When I first encountered Rogation Sunday it struck me as a quaint little way to pretend we are English.  But over the years its spirituality has grown on me. 

First, it reminds us all we have comes from God.  As the old saying goes,

All we can do is worth nothing
unless God blesses the deed;
Vainly we hope for the harvest-tide
till God gives life to the seed;
Yet nearer and nearer draws the time,
the time that shall surely be
when the earth shall be filled
with the glory of God
as the waters cover the sea.

These days it also reminds us how our common life depends upon each other’s labor.  Over these past two months we have become much more aware of this.  We have realized the shelves at the supermarket don’t just stock themselves.  We depend not only on God.  Our interconnectedness means we depend on each other.  You must do your part.  I must do mine.  And so we commit ourselves to the well-being of one another.  I cannot survive without you.  And you cannot survive without me.

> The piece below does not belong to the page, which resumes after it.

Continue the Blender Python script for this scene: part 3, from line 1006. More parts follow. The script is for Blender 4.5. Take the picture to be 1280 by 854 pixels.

Rogation Sunday, with all its varied prayers for protection and blessing, speaks to the fragility of life, an awareness we have today which now feels almost overwhelming.  The Celtic notion of the presence of God has taken on new meaning:

Christ before us.
   Christ behind us.
Christ under our feet.

Christ within us.
Christ over us.
Let all around us be Christ.

The Rogation Day’s focus on boundaries has its own spirituality.  Having a sense of place and the sense of knowing you and those you love are safe where you are is so very necessary.  This is the place God has put you and here all we be well and in all manner of things all will be well.  Knowing who is with you – your neighbors – is also essential.  You are not alone.  You belong to others and they belong to you and we are in this together.  I will help you when you need help and you will help me when I need help.

In today’s reading from the Gospel of John we hear Jesus’ promise,

I will not leave you alone. 
I will not leave you as orphans. 
I will send another to be with you. 

These words anticipate Thursday’s celebration of the Ascension when Jesus leaves this world to return to his rightful place with the Father and it anticipates the Day of Pentecost two Sundays from now when we celebrate the gift and presence of the Holy Spirit.

Rogation Sunday reminds us we are not alone in the struggles and challenges we face.  In the midst of life’s uncertainties, we are not left to our own devices or to something as futile as those pagan sacrificial rituals of old.  We are engaging the One who Peter describes as “the God who made the world and everything in it, the Lord of heaven and earth…  the One in whom we live and move and have our being.”  It is our deeply heartfelt belief this God cares about us and responds to our needs and our requests.  And to this God we lift up our voices and offer praise.